商品簡介
According to Corwin (sociology, The Ohio State U.) and Schneider (National Policy Board for Educational Administration), current arguments for existing forms of charter school and school vouchers contain "torrents of irresponsible half truths" that obscure the fact that many charter schools are fraudulent, marginal, and inept and that many of their most outstanding features are already found in public school districts in the form of specialized schools, magnets, school-based management, small schools, and other special programs. In addition to reviewing the evidence exposing the fraudulence of charter school advocate arguments, they do believe that there is enough good in charter school models to make them worth fixing. They therefore offer a number of proposals for improving charter schools, incorporating such models as open enrollment, small high schools, Boston's Pilot Schools, school-based management, and the Coalition of Essential Schools, and discus ways that public school districts can plan, monitor, and implement their own charters. This is a paperbound edition of a work first published in 2005. Annotation c2007 Book News, Inc., Portland, OR (booknews.com)
作者簡介
Ronald G. Corwin is professor emeritus of sociology at The Ohio State University.

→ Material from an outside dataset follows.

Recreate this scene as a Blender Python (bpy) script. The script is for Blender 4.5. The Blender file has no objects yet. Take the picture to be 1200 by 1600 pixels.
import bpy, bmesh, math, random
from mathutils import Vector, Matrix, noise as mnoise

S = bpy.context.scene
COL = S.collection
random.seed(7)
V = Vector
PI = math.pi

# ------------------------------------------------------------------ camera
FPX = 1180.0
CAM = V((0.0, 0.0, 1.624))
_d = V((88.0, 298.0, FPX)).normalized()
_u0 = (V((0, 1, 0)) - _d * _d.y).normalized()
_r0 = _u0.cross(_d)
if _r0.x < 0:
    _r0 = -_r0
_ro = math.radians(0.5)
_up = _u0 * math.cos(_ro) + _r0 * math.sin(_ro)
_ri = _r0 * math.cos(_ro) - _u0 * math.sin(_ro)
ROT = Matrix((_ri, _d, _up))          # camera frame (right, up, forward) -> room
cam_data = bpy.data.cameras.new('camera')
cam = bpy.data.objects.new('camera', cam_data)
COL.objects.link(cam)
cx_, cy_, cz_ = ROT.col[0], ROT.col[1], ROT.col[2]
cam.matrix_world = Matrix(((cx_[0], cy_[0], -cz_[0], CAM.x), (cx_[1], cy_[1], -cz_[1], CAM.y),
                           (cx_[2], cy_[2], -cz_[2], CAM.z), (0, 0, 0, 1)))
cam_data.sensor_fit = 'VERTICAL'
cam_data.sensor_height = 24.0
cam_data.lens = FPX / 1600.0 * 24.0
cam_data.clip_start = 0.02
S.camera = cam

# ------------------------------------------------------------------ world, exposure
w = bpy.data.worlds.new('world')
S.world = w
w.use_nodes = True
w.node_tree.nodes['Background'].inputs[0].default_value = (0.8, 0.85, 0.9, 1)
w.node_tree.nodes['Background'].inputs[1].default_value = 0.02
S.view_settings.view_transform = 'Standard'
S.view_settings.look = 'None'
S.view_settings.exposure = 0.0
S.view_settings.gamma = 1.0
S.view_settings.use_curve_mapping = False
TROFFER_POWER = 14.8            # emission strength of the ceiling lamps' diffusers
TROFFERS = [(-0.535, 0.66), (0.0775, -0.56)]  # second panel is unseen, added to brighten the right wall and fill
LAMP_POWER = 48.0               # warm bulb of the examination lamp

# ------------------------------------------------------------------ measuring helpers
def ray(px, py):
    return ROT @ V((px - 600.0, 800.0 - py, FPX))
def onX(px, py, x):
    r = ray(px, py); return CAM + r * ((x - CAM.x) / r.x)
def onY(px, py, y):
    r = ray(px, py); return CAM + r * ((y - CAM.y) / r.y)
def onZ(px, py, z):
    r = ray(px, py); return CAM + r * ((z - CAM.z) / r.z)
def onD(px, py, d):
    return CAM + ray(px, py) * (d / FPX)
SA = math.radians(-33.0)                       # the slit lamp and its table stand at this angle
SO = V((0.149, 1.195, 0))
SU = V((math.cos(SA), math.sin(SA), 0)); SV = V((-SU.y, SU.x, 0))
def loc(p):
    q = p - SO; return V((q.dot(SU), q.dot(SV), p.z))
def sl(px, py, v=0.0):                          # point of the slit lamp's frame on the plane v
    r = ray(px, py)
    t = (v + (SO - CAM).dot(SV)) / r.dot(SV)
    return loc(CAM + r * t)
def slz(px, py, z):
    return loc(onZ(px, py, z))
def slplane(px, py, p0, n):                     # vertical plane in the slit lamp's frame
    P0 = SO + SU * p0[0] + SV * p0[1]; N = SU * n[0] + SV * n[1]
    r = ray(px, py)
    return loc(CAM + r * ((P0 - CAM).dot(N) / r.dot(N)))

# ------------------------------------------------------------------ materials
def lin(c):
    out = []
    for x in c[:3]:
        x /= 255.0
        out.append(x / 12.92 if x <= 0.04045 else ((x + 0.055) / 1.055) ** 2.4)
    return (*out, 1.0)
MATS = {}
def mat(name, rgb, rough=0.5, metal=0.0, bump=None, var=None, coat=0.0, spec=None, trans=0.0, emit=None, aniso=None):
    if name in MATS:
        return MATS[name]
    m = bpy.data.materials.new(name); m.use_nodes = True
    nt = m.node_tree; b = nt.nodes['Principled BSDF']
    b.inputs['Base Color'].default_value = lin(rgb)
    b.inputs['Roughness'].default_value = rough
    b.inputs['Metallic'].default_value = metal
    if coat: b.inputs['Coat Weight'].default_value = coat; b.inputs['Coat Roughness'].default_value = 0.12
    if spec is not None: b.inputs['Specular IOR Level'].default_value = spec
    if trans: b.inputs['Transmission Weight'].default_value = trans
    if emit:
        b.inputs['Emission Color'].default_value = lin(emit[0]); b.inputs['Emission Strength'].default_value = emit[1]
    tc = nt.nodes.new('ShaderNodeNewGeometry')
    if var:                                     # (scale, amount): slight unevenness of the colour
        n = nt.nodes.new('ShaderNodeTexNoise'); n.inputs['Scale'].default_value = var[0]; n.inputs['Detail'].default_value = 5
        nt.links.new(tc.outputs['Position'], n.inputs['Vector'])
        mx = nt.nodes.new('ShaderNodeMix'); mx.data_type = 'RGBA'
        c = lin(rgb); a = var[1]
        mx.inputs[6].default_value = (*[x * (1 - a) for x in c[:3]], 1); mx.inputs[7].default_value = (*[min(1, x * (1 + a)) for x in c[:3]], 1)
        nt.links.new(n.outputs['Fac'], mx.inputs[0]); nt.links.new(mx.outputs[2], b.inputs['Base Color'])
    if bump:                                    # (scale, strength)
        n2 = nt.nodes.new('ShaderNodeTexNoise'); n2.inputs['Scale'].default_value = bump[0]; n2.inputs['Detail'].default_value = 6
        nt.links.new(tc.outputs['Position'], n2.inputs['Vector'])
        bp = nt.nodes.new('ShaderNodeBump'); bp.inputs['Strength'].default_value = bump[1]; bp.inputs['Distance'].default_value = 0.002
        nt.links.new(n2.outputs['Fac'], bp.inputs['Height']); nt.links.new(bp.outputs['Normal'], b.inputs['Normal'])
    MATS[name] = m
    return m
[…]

He also served as director of basic research in the U.S. Department of Education, vice president of the American Educational Research Association (AERA), and various elected positions in the American Sociological Research Association. Author or co-author of 15 books and two dozen contributed chapters, he also edited a series of books on educational research. His work has appeared in the American Sociological Review and other sociological journals, including Sociology of Education for which he served as an associate editor.
E. Joseph Schneider serves as distinguished senior fellow, National Policy Board for Educational Administration, Washington, D.C., and was the deputy executive director of the American Association of School Administrators (AASA). He has also served as president of Leadership Development Resources, executive secretary of the National Policy Board for Educational Administration, and the CEO of a Washington-based education association.